- **TASK TO CARRY OUT**:
Print the entries below in their entirety, exactly as they are written.

(Stored records)
--------
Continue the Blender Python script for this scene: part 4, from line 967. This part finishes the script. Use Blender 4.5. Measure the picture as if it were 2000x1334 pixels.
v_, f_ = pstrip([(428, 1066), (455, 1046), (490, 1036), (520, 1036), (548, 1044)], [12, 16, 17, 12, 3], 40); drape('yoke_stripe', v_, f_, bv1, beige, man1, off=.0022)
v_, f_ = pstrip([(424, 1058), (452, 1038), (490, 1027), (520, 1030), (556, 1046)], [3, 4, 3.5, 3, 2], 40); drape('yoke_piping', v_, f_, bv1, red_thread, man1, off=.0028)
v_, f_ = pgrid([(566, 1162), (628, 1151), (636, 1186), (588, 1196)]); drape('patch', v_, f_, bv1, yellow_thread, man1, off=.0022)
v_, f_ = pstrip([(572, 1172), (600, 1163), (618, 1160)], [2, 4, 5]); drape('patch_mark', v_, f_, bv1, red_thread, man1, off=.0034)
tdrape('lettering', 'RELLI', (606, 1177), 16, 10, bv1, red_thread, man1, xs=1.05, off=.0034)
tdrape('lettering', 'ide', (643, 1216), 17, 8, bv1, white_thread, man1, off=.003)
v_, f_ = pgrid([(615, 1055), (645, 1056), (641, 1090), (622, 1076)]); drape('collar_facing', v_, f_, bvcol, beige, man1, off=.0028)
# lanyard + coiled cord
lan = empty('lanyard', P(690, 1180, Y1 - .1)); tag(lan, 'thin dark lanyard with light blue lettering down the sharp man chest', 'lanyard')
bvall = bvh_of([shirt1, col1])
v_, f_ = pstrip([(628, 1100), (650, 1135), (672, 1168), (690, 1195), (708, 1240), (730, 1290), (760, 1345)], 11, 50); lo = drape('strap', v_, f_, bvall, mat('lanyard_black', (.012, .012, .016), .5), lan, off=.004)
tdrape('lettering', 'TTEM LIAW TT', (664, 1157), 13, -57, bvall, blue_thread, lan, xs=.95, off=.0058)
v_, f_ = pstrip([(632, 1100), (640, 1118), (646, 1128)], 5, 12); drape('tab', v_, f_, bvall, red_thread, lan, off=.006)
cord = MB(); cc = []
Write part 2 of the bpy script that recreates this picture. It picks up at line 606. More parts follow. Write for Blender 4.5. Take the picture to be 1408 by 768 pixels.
--------
- **WRITTEN RESPONSE**:
Continue the Blender Python script for this scene: part 4, from line 967. This part finishes the script. Use Blender 4.5. Measure the picture as if it were 2000x1334 pixels.
v_, f_ = pstrip([(428, 1066), (455, 1046), (490, 1036), (520, 1036), (548, 1044)], [12, 16, 17, 12, 3], 40); drape('yoke_stripe', v_, f_, bv1, beige, man1, off=.0022)
v_, f_ = pstrip([(424, 1058), (452, 1038), (490, 1027), (520, 1030), (556, 1046)], [3, 4, 3.5, 3, 2], 40); drape('yoke_piping', v_, f_, bv1, red_thread, man1, off=.0028)
v_, f_ = pgrid([(566, 1162), (628, 1151), (636, 1186), (588, 1196)]); drape('patch', v_, f_, bv1, yellow_thread, man1, off=.0022)
v_, f_ = pstrip([(572, 1172), (600, 1163), (618, 1160)], [2, 4, 5]); drape('patch_mark', v_, f_, bv1, red_thread, man1, off=.0034)
tdrape('lettering', 'RELLI', (606, 1177), 16, 10, bv1, red_thread, man1, xs=1.05, off=.0034)
tdrape('lettering', 'ide', (643, 1216), 17, 8, bv1, white_thread, man1, off=.003)
v_, f_ = pgrid([(615, 1055), (645, 1056), (641, 1090), (622, 1076)]); drape('collar_facing', v_, f_, bvcol, beige, man1, off=.0028)
# lanyard + coiled cord
lan = empty('lanyard', P(690, 1180, Y1 - .1)); tag(lan, 'thin dark lanyard with light blue lettering down the sharp man chest', 'lanyard')
bvall = bvh_of([shirt1, col1])
v_, f_ = pstrip([(628, 1100), (650, 1135), (672, 1168), (690, 1195), (708, 1240), (730, 1290), (760, 1345)], 11, 50); lo = drape('strap', v_, f_, bvall, mat('lanyard_black', (.012, .012, .016), .5), lan, off=.004)
tdrape('lettering', 'TTEM LIAW TT', (664, 1157), 13, -57, bvall, blue_thread, lan, xs=.95, off=.0058)
v_, f_ = pstrip([(632, 1100), (640, 1118), (646, 1128)], 5, 12); drape('tab', v_, f_, bvall, red_thread, lan, off=.006)
cord = MB(); cc = []
Write part 2 of the bpy script that recreates this picture. It picks up at line 606. More parts follow. Write for Blender 4.5. Take the picture to be 1408 by 768 pixels.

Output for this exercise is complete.